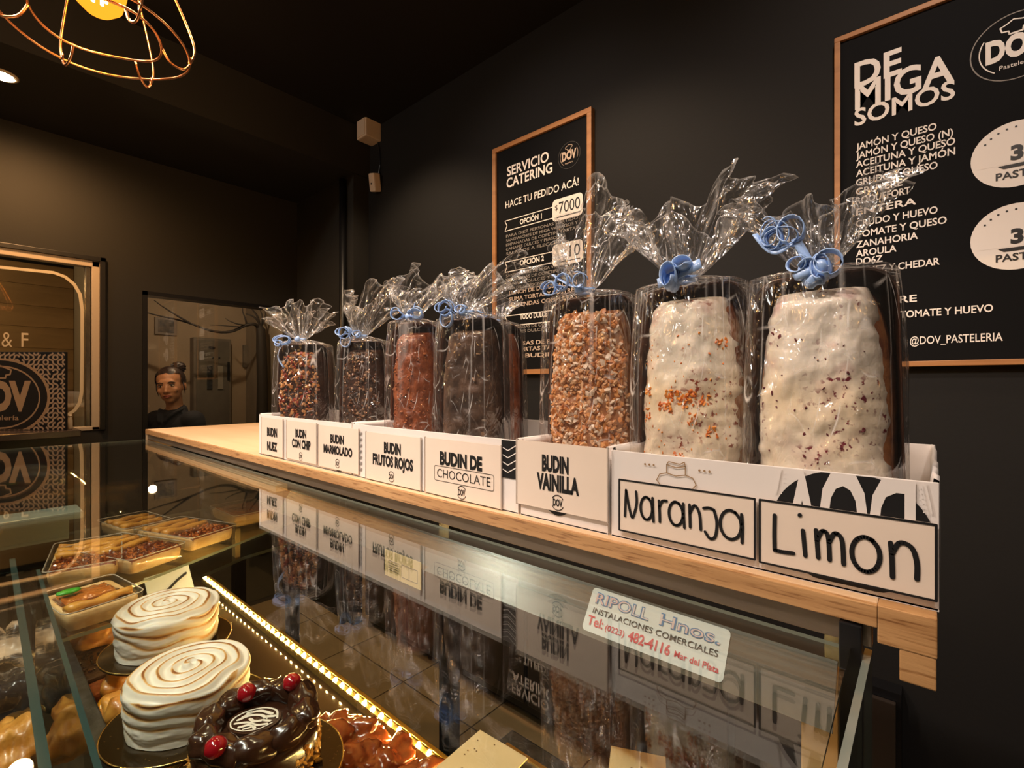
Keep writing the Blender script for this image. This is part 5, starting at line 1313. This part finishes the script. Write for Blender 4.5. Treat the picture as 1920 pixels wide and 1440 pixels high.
pw_ = thing('person', 'woman with a dark hair bun and black collared top, standing behind the glazed door', 'person', (-3.70, .90, ZF), math.radians(30))
H0 = 1.40       # eye level above the floor
hz = H0-.012
def fist(s):
    c = Vector((s*.045, -.235, H0-.43)); fs = [('e', c, (.038, .022, .040), (0, s*.6, s*.5))]
    for k in range(4):
        a = Vector((c.x-s*.012-s*.004*k, c.y-.012, c.z+.026-.017*k)); L_ = (.030, .034, .032, .026)[k]
        fs.append(('c', [a, a+Vector((-s*L_, -.014, -.002)), a+Vector((-s*L_*1.35, .008, -.006))], [.0085, .008, .0068]))
    fs.append(('c', [c+Vector((s*.008, -.012, .030)), c+Vector((-s*.014, -.026, .044)), c+Vector((-s*.034, -.026, .046))], [.0105, .0095, .008]))
    return fs
body = [
    ('e', (0, .014, hz+.040), (.0735, .090, .080)), ('e', (0, -.012, hz-.010), (.066, .074, .082)), ('e', (0, -.022, hz-.052), (.054, .060, .054)), ('e', (0, -.048, hz-.088), (.028, .028, .024)),
    ('e', (.034, -.060, hz-.028), (.023, .018, .022)), ('e', (-.034, -.060, hz-.028), (.023, .018, .022)), ('e', (0, -.070, hz+.022), (.048, .014, .020)),
    ('c', [(0, -.078, hz+.008), (0, -.090, hz-.020), (0, -.098, hz-.036)], [.0075, .0085, .0115]), ('e', (.011, -.085, hz-.040), (.009, .010, .008)), ('e', (-.011, -.085, hz-.040), (.009, .010, .008)),
    ('e', (0, -.078, hz-.066), (.024, .012, .013)),
    ('e', (.074, .018, hz-.010), (.009, .018, .030), (0, 0, -.3)), ('e', (-.074, .018, hz-.010), (.009, .018, .030), (0, 0, .3)),
    ('c', [(0, .020, hz-.045), (0, .030, hz-.125), (0, .035, hz-.19)], [.050, .047, .062]),
    ('e', (0, .035, H0-.30), (.145, .085, .13)), ('e', (0, .03, H0-.50), (.120, .080, .16)), ('e', (0, .04, H0-.66), (.155, .10, .11))]
for s in (-1, 1):
    body += [('e', (s*.135, .035, H0-.235), (.062, .058, .055)),
             ('c', [(s*.155, .035, H0-.25), (s*.185, .045, H0-.47)], [.047, .038]), ('c', [(s*.185, .045, H0-.47), (s*.12, -.14, H0-.47), (s*.060, -.215, H0-.44)], [.037, .030, .022]),
             ('c', [(s*.085, .04, H0-.70), (s*.090, .02, H0-1.0), (s*.090, .045, H0-1.30)], [.082, .052, .036]),
             ('c', [(s*.090, .055, .045), (s*.098, -.09, .030)], [.036, .028])]
    body += fist(s)
blob('body', body, SKIN, pw_, .0058, 3)
def cs_(p, g):   # clothing = the same chains, slightly fatter
    return (p[0], p[1], tuple(r+g for r in p[2]))+tuple(p[3:]) if p[0] == 'e' else ('c', p[1], [r+g for r in p[2]])
cl = [cs_(('e', (0, .035, H0-.30), (.145, .085, .125)), .010), cs_(('e', (0, .03, H0-.50), (.120, .080, .16)), .014), cs_(('e', (0, .04, H0-.64), (.150, .098, .08)), .010), ('c', [(0, .040, H0-.215), (0, .045, H0-.185)], [.080, .068])]
for s in (-1, 1):
    cl += [cs_(('e', (s*.135, .035, H0-.235), (.062, .058, .055)), .009), ('c', [(s*.155, .035, H0-.25), (s*.185, .045, H0-.47)], [.058, .050]), ('c', [(s*.185, .045, H0-.47), (s*.13, -.12, H0-.47), (s*.085, -.19, H0-.455)], [.050, .042, .033]),
           ('c', [(s*.075, .0, H0-.165), (s*.045, -.045, H0-.20), (s*.02, -.065, H0-.24)], [.013, .014, .010])]
blob('jumper', cl, CLOTH, pw_, .0075, 3)
tr_ = [cs_(('e', (0, .04, H0-.70), (.150, .098, .08)), .009)]
for s in (-1, 1): tr_ += [('c', [(s*.085, .04, H0-.72), (s*.090, .02, H0-1.0), (s*.090, .045, .10)], [.092, .064, .052])]
blob('trousers', tr_, mat('black_trousers', (.010, .010, .012), .9), pw_, .010, 3)
sh_ = []
for s in (-1, 1): sh_ += [('c', [(s*.090, .06, .046), (s*.10, -.10, .036)], [.046, .036])]
blob('shoe', sh_[:1], BLACK, pw_, .008, 2); blob('shoe', sh_[1:], BLACK, pw_, .008, 2)
# hair: cap swept back to a bun
b = nb(); vs = ico(b, (0, .022, hz+.042), (.083, .094, .088), 4)
kill = [v for v in vs if (v.co.y < -.030 and v.co.z < hz+.070-(v.co.y+.03)*.05) or (v.co.z < hz-.045) or (v.co.y < .004 and v.co.z < hz+.018)]
bmesh.ops.delete(b, geom=kill, context='VERTS')
for v in b.verts: v.co += (v.co-Vector((0, .02, hz+.04))).normalized()*.0025*noise.noise(Vector((v.co.x*90, v.co.y*12, v.co.z*90)))
obj('hair', b, HAIR, pw_, True)
b = nb(); vs = ico(b, (.040, .058, hz+.116), (.044, .040, .038), 4)
for v in vs: v.co += (v.co-Vector((.040, .058, hz+.116))).normalized()*.004*math.sin(14*math.atan2(v.co.z-hz-.116, v.co.x-.040)+90*(v.co.y))
obj('hair_bun', b, HAIR, pw_, True)
b = nb()
for s in (-1, 1): tube(b, [(s*.072, .0, hz+.02), (s*.076, -.002, hz-.02), (s*.073, .006, hz-.06)], [.006, .004, .001], 6)
obj('loose_strands', b, HAIR, pw_, True)
for s in (-1, 1):
    b = nb(); ico(b, (s*.030, -.0735, hz+.000), (.0130, .0085, .0068), 3); obj('eye', b, mat('eye_white', (.60, .55, .50), .2), pw_, True)
    b = nb(); ico(b, (s*.030, -.0800, hz-.0002), (.0058, .0028, .0058), 2); obj('iris', b, mat('brown_iris', (.02, .008, .004), .1), pw_, True)
    b = nb(); tube(b, [(s*.015, -.0815, hz+.004), (s*.024, -.0845, hz+.0082), (s*.036, -.0815, hz+.0078), (s*.045, -.074, hz+.003)], [.0014, .0022, .0024, .0014], 6); obj('upper_eyelid', b, mat('dark_lashes', (.03, .012, .008), .5), pw_, True)
    b = nb(); tube(b, [(s*.012, -.088, hz+.0175), (s*.028, -.089, hz+.0235), (s*.044, -.081, hz+.0200), (s*.052, -.072, hz+.015)], [.0022, .0032, .0026, .001], 6); obj('eyebrow', b, HAIR, pw_, True)
b = nb(); tube(b, [(-.024, -.083, hz-.0655), (-.010, -.0915, hz-.0605), (0, -.0915, hz-.0625), (.010, -.0915, hz-.0605), (.024, -.083, hz-.0655)], [.001, .0042, .0036, .0042, .001], 8)
tube(b, [(-.022, -.083, hz-.067), (0, -.0905, hz-.0725), (.022, -.083, hz-.067)], [.001, .0060, .001], 8); obj('lips', b, mat('rosy_lips', (.36, .09, .06), .35), pw_, True)
b = nb(); bx(b, (.020, -.0035, -.02), (.072, 0, .016), 0, .001, Matrix.Translation((-.135, -.048, H0-.335)) @ Euler((-.30, 0, -.35)).to_matrix().to_4x4()); obj('name_badge', b, mat('white_badge', (.75, .70, .64), .4), pw_)
b = nb(); bx(b, (.062, -.0045, -.016), (.088, .001, .013), 0, .001, Matrix.Translation((-.135, -.048, H0-.335)) @ Euler((-.30, 0, -.35)).to_matrix().to_4x4()); obj('badge_print', b, mat('grey_badge', (.22, .2, .18), .5), pw_)

# the head turns towards the shop, tilted a little
for o in pw_.children:
    for v in o.data.vertices:
        f = min(1, max(0, (v.co.z-(hz-.17))/.07)); f = f*f*(3-2*f)
        if f > 0:
            q = Matrix.Rotation(math.radians(30)*f, 4, 'Z') @ Matrix.Rotation(math.radians(-7)*f, 4, 'Y')
            pv = Vector((0, .03, hz-.12)); v.co = pv+q @ (v.co-pv)
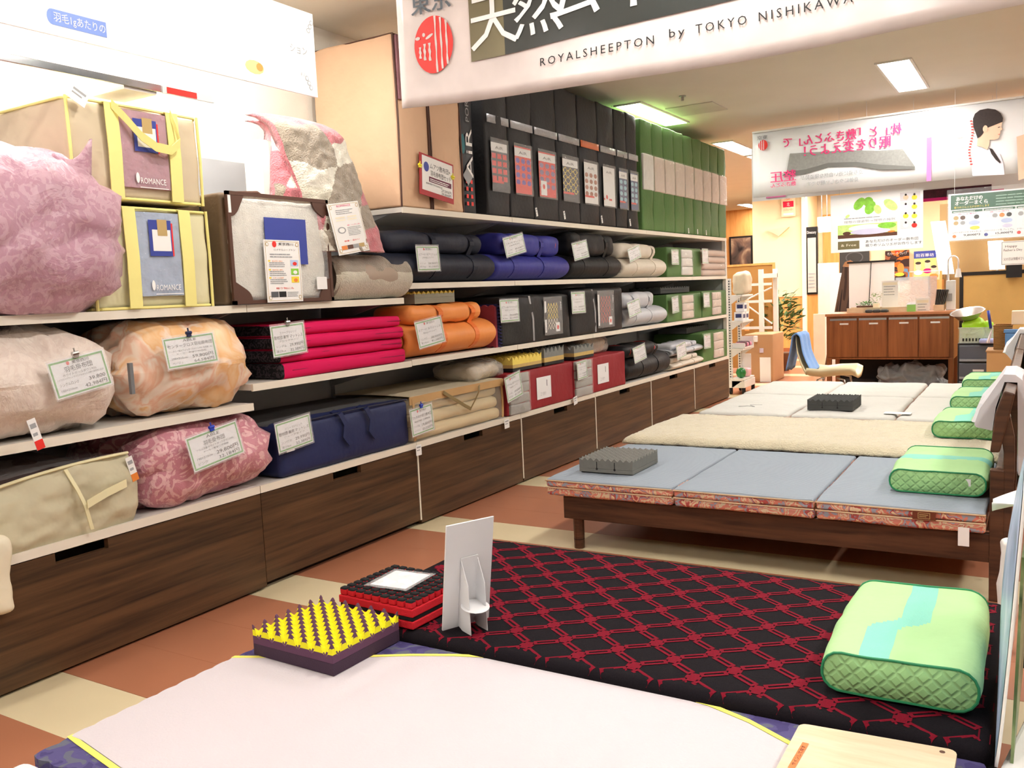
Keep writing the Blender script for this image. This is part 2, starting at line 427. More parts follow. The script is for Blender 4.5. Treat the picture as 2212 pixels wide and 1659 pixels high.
# air grille and sprinkler on the ceiling
g = thing('ceiling_vent', 'square flush access panel in the ceiling by the green light', 'ceiling vent', (-2.72, 7.95, CEIL-.008))
MB().box((-2.94, 7.75, CEIL-.008), (-2.5, 8.19, CEIL)).build('panel', mat('vent_grey', (205, 200, 186), .6), g)
g = thing('sprinkler_head', 'tiny sprinkler head on the beige ceiling', 'sprinkler', (-2.63, 7.35, CEIL-.04))
MB().cyl((-2.63, 7.35, CEIL-.008), (-2.63, 7.35, CEIL), .03).build('plate', STEEL, g); MB().cyl((-2.63, 7.35, CEIL-.04), (-2.63, 7.35, CEIL-.008), .012).build('nozzle', STEEL, g)
# ---------------------------------------------------------------- wall shelving with drawers
SX = -3.02
bays = [(1.0, 2.74, 'first bay with duvets'), (2.74, 3.91, 'bay of the pink mattress'), (3.91, 5.08, 'bay of the orange roll'), (5.08, 6.25, 'bay of the red bags'),
        (6.25, 7.42, 'bay of the grey roll'), (7.42, 8.59, 'bay left of the last one'), (8.59, 9.76, 'last bay at the far end')]
levels = {0: (.86, 1.30), 1: (.945, 1.30)}
for i, (a, b, desc) in enumerate(bays):
    u = thing('shelf_unit', 'white wall shelving over dark wood drawer, '+desc, 'shelving', ((SX+WALLX)/2, (a+b)/2, 0), group='wall shelving bays')
    MB().box((WALLX+.004, a+.001, .48), (WALLX+.02, b-.001, 2.3 if i > 1 else 2.05)).build('back_panel', GREYP, u)
    MB().box((WALLX+.02, a+.001, .0), (WALLX+.05, a+.02, 2.3 if i > 1 else 2.05)).build('upright', GREYP, u)
    if i == 6:
        MB().box((WALLX+.05, b-.014, .482), (SX-.05, b-.001, 1.77)).build('end_panel', GREYP, u)
        MB().box((WALLX+.02, b-.03, 0), (WALLX+.05, b, 2.3)).build('upright', GREYP, u)
        MB().box((SX-.045, b-.035, 0), (SX-.005, b+.005, 1.80)).build('end_post', WHT, u)
    for z in levels.get(i, (.95, 1.38, 1.80)):
        y0, y1 = a+.002, b-.002
        if i == 1 and z == 1.30: y1 = 3.87
        if z == 1.80 and i == 2: y0 = 3.912
        sh = MB().box((WALLX+.021, y0, z-.028), (SX-.012, y1, z)).build('shelf_board', SHELF_U, u)
        MB().box((SX-.0119, y0, z-.032), (SX, y1, z+.001)).build('front_lip', IVORY, sh)
        for yb in (y0+.03, y1-.03):
            MB().prism([(WALLX+.05, z-.028), (SX-.12, z-.028), (WALLX+.05, z-.15)], 'y', yb-.006, yb+.006).build('bracket', GREYP, sh)
    bt = MB().box((WALLX+.021, a+.002, .45), (SX-.012, b-.002, .48)).build('base_top', SHELF_U, u)
    MB().box((SX-.0119, a+.002, .447), (SX-.001, b-.002, .481)).build('front_lip', IVORY, bt)
    bm = MB().box((WALLX+.021, a+.002, .05), (SX-.06, a+.02, .449)).box((WALLX+.021, b-.02, .05), (SX-.06, b-.002, .449)).box((WALLX+.021, a+.02, .05), (SX-.06, b-.02, .068))
    bm.box((WALLX+.021, a+.002, .068), (WALLX+.03, b-.002, .449))
    bm.build('drawer_case', IVORY, u)
    MB().box((WALLX+.021, a+.002, 0), (SX-.05, b-.002, .049)).build('plinth', mat('plinth_dark', (40, 32, 28), .7), u)
    c = (a+b)/2+.0; n = .105; g0 = .006 if i in (2, 3, 5, 6) else .001
    zf = .012 if i != 1 else .03
    MB().prism([(a+2*g0, zf), (b-.001, zf), (b-.001, .443), (c+n, .443), (c+n, .405), (c-n, .405), (c-n, .443), (a+2*g0, .443)], 'x', SX-.03, SX-.004).build('drawer_front', DARKW, u)
    if g0 > .002 or i in (4,):
        MB().box((SX-.06, a+.001, .03), (SX-.001, a+.012, .445)).build('divider_edge', IVORY, u)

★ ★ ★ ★

◆ Aim ◆
Using the material above, gather every line that includes "part".

◆ Written answer ◆
Keep writing the Blender script for this image. This is part 5, starting at line 1313. This part finishes the script. Write for Blender 4.5. Treat the picture as 1920 pixels wide and 1440 pixels high.
Keep writing the Blender script for this image. This is part 2, starting at line 427. More parts follow. The script is for Blender 4.5. Treat the picture as 2212 pixels wide and 1659 pixels high.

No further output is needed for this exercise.